"Pelé loved Guadalajara." That line from Jalisco Governor Pablo Lemus isn't just ceremony talk — there's real history behind it. Brazil played their entire 1970 World Cup run up to the final at Jalisco Stadium, and now, 55 years on, the city has put up a 9.5-metre statue of the man to prove they haven't forgotten.
The statue was unveiled Thursday in Plaza Brazil, a public square sitting directly outside the stadium that hosted matches in both 1970 and 1986. At 31 feet tall, it's not subtle. It's also not supposed to be.
Why Guadalajara, why now
Pelé won three World Cups with Brazil. The 1970 edition — widely considered the most technically beautiful tournament ever played — was his final one, and Guadalajara was central to it. Brazil dropped their first-round, quarterfinal, and semifinal matches at Jalisco before finishing Italy off at the Azteca. Pelé died in December 2022 at 82. The statue is, in part, a tribute that took a couple of years to materialise.

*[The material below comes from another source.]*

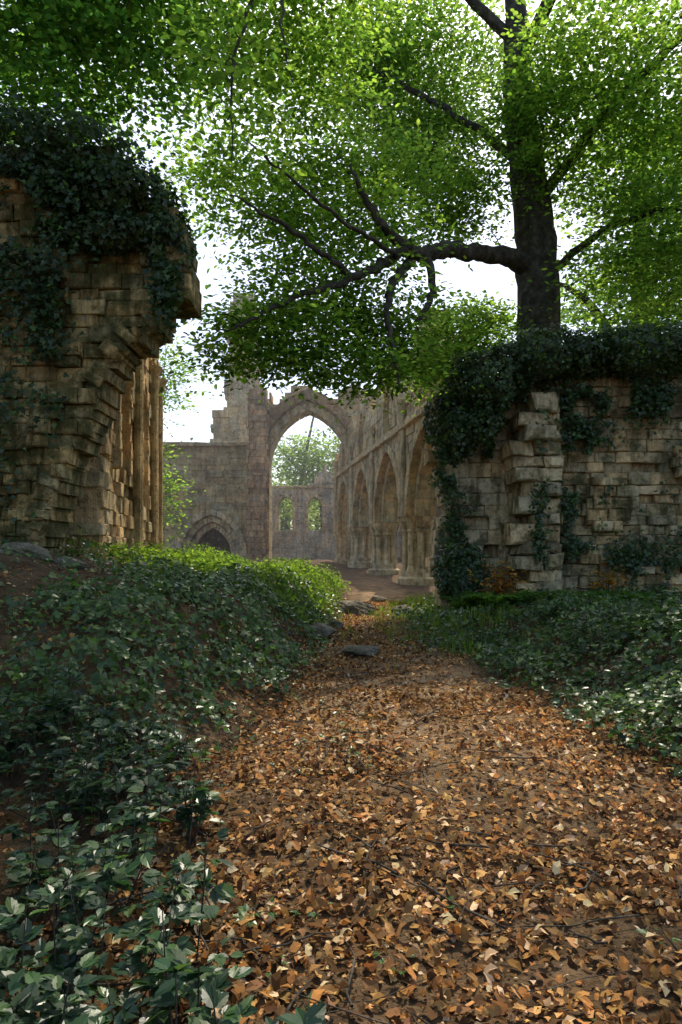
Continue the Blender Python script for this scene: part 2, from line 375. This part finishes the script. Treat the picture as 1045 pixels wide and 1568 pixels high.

The timing, though, is deliberate. Guadalajara is hosting four first-round matches at the 2026 World Cup: South Korea vs. Czech Republic on June 12, Mexico vs. South Korea on June 18, Colombia vs. Congo on June 23, and Uruguay vs. Spain on June 26. That last fixture alone will draw serious attention — two heavyweights, group-stage pressure, and a venue now anchored by one of football's most recognisable faces cast in bronze.
"People who come to the Jalisco Stadium now will stop to take pictures," Lemus said. "This statue will be a landmark." On that, he's almost certainly right. The Plaza Brazil location turns it into a natural gathering point for the tens of thousands of travelling fans who'll pass through the city next summer. Uruguay vs. Spain in particular shapes up as a fixture that could define group standings — and the ground outside the stadium will be buzzing long before kick-off.
For Mexico's 2026 campaign, the Guadalajara fixture against South Korea on June 18 carries its own weight. El Tri playing at Jalisco, in front of a home crowd, with Pelé looming large in the square outside — the symbolism writes itself.